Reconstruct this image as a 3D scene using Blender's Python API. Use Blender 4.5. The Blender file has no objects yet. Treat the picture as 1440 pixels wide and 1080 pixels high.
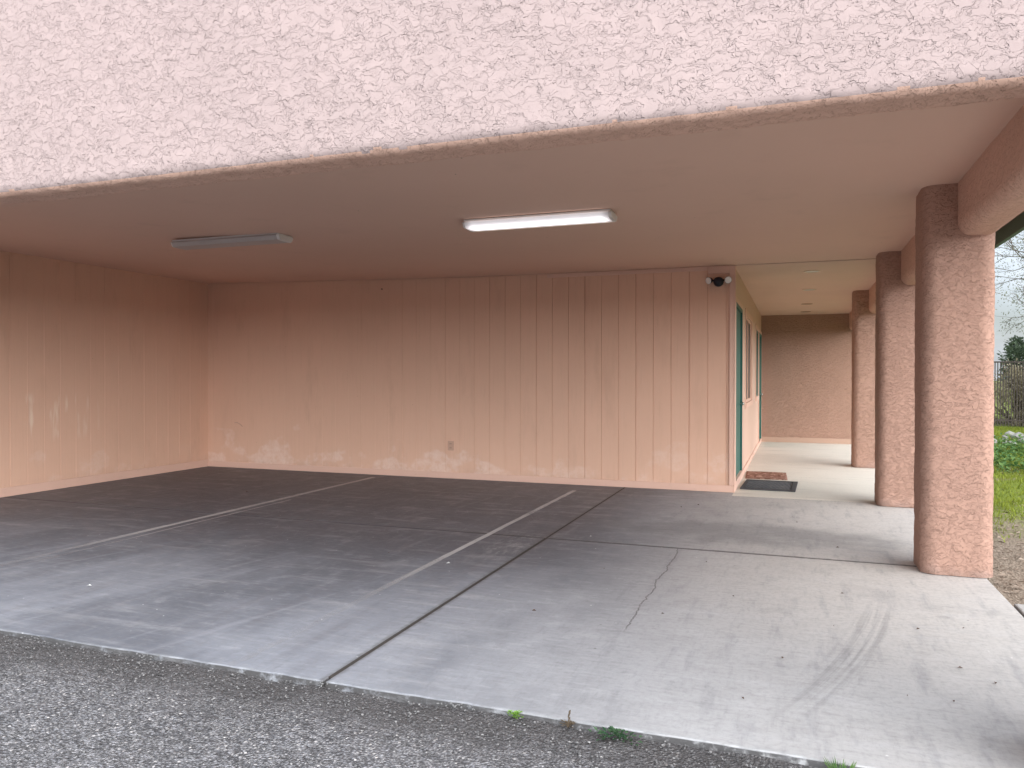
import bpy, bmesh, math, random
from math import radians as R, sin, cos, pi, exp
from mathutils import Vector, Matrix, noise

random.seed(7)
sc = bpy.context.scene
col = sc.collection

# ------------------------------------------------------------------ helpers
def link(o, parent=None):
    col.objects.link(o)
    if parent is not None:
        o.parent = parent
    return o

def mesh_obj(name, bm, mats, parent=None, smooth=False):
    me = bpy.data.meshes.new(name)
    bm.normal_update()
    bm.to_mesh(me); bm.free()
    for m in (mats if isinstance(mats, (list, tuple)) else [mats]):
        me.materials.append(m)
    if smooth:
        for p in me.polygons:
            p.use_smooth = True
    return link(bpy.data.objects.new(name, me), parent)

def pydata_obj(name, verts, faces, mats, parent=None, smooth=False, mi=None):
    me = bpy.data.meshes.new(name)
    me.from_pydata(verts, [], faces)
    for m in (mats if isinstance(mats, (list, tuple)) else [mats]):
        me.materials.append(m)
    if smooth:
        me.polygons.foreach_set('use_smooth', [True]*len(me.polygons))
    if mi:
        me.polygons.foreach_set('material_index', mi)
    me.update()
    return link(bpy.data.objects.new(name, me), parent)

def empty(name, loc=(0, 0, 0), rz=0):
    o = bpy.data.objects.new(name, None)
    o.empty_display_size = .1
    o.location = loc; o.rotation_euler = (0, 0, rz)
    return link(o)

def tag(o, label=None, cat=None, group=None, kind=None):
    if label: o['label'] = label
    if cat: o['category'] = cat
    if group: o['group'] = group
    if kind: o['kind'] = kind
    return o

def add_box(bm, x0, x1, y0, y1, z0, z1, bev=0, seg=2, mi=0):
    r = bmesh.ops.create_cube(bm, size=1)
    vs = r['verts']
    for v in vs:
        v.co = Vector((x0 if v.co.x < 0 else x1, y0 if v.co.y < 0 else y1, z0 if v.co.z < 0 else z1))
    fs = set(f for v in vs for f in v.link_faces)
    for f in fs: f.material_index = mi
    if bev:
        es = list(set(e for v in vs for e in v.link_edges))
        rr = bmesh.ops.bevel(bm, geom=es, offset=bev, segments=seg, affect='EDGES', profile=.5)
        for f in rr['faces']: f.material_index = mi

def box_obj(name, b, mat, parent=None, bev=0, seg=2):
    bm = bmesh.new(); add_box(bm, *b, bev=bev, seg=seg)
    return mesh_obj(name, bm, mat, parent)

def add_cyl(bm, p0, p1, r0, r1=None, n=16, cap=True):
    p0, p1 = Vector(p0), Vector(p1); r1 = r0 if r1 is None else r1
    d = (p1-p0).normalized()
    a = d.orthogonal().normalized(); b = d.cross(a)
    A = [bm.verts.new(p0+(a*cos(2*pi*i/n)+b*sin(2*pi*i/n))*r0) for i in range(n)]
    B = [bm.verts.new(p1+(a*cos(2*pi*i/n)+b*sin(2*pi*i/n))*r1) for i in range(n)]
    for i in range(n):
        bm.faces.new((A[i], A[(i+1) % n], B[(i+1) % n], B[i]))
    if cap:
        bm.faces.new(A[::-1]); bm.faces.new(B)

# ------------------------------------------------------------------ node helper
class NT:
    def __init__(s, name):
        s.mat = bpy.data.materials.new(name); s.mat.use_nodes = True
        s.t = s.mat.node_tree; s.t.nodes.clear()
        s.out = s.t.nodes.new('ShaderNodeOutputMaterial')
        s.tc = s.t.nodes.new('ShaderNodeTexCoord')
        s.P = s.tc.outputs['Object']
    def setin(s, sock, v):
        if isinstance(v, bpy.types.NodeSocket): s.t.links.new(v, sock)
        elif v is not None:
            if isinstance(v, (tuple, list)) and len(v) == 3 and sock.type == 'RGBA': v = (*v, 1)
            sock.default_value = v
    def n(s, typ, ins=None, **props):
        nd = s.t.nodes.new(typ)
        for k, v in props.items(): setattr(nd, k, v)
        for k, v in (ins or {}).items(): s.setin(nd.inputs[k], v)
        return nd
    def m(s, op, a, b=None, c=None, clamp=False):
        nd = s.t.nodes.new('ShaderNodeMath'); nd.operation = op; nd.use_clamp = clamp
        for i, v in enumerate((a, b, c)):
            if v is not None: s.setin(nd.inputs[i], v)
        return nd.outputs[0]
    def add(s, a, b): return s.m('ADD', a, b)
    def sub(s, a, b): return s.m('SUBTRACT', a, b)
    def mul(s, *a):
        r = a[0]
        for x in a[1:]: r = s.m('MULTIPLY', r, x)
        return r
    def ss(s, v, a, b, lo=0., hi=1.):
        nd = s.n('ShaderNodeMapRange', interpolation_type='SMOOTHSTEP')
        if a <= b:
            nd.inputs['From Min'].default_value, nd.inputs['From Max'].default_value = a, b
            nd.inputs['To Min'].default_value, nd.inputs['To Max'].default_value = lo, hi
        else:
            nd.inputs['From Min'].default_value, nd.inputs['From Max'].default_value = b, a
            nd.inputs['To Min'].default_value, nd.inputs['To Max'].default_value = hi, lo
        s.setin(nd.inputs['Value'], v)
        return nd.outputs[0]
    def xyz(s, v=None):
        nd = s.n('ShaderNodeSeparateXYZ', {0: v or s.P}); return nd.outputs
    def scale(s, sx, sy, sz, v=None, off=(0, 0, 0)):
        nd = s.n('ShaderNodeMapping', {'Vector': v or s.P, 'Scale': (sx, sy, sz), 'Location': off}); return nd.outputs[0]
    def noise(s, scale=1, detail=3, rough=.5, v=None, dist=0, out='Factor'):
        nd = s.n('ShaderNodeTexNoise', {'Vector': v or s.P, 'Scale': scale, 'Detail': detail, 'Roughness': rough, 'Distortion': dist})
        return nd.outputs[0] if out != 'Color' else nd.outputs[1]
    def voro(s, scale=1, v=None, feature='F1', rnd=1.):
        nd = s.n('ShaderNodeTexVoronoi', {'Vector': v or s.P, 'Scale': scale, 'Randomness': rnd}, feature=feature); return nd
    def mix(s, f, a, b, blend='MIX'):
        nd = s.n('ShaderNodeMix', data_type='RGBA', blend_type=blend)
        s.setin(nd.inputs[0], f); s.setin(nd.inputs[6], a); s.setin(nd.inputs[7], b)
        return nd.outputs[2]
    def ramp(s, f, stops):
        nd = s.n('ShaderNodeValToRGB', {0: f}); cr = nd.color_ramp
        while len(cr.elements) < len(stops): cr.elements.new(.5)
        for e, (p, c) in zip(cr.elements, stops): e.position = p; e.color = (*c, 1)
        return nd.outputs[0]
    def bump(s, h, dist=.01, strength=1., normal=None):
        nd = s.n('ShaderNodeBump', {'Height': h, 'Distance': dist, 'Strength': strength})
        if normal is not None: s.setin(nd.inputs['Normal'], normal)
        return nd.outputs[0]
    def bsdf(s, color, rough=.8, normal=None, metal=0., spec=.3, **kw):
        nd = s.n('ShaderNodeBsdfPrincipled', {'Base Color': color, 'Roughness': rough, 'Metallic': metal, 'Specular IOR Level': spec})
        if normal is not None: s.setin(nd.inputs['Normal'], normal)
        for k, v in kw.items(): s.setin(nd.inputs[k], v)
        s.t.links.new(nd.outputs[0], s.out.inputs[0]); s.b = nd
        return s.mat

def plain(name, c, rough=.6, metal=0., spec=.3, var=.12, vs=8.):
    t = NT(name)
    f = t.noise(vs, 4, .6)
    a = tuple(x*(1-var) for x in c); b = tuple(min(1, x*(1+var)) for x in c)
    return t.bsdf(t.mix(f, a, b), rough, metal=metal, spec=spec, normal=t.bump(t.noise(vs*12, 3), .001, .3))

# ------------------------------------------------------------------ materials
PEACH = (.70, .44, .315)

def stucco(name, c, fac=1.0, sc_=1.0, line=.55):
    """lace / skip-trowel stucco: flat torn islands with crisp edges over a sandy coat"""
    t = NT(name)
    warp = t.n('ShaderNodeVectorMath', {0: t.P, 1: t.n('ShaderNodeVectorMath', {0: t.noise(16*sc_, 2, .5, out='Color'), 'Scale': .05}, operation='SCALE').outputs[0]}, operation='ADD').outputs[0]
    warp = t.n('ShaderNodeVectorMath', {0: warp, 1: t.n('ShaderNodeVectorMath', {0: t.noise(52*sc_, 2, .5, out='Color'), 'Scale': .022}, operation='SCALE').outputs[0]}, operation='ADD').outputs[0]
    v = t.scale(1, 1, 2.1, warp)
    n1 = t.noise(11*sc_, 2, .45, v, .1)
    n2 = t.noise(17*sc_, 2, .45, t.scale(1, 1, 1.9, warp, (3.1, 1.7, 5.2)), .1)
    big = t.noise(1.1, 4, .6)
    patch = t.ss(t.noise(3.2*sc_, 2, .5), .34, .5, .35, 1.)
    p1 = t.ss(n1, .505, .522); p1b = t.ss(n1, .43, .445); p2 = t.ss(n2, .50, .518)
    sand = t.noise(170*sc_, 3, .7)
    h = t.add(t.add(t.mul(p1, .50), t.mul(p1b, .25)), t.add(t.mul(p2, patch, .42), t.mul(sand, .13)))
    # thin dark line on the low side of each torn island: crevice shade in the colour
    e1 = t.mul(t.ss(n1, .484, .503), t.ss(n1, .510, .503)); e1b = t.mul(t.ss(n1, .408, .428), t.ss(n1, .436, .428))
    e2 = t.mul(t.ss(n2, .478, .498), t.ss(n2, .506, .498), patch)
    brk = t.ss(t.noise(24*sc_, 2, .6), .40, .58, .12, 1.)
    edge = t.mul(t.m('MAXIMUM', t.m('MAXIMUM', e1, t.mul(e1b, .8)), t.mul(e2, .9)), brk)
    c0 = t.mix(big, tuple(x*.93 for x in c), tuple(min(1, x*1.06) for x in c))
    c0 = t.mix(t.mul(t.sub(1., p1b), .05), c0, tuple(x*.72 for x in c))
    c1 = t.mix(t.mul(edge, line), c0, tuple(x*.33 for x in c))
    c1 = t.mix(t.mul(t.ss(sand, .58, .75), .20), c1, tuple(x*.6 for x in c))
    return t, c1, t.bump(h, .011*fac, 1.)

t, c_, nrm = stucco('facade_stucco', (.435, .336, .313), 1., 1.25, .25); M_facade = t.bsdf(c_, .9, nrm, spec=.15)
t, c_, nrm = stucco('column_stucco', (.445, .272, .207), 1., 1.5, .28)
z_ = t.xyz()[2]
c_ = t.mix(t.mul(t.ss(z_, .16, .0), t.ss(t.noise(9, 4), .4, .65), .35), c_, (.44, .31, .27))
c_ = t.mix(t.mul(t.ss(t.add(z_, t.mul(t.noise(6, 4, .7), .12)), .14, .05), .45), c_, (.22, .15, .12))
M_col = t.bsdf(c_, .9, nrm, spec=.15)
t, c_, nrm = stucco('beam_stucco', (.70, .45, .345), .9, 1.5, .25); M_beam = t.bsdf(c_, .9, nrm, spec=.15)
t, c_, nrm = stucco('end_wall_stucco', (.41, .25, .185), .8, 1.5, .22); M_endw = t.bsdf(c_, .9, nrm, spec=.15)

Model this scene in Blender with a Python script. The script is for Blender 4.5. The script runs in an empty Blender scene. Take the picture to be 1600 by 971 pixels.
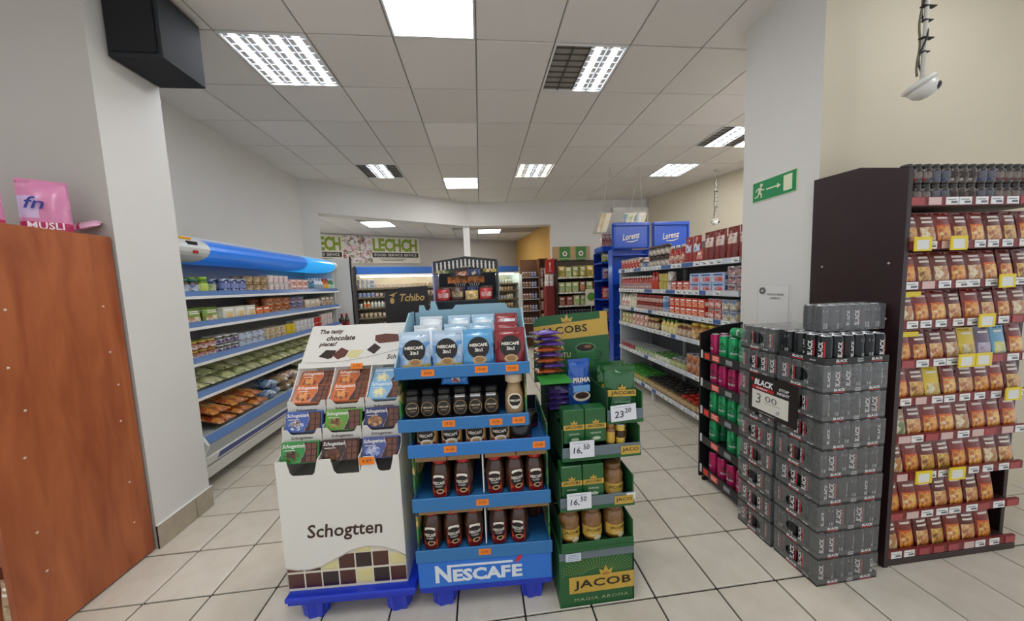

* _DIRECTIONS FOR THIS TASK_
Without the pictures, please reproduce each line of the listing above exactly, from the first one through the line bearing "col = sc.collection".

* _FINAL RESULT_
Reconstruct this image as a 3D scene using Blender's Python API. Use Blender 4.5. The Blender file has no objects yet. Treat the picture as 1440 pixels wide and 1080 pixels high.
import bpy, bmesh, math, random
from math import radians as R, sin, cos, pi, exp
from mathutils import Vector, Matrix, noise

random.seed(7)
sc = bpy.context.scene
col = sc.collection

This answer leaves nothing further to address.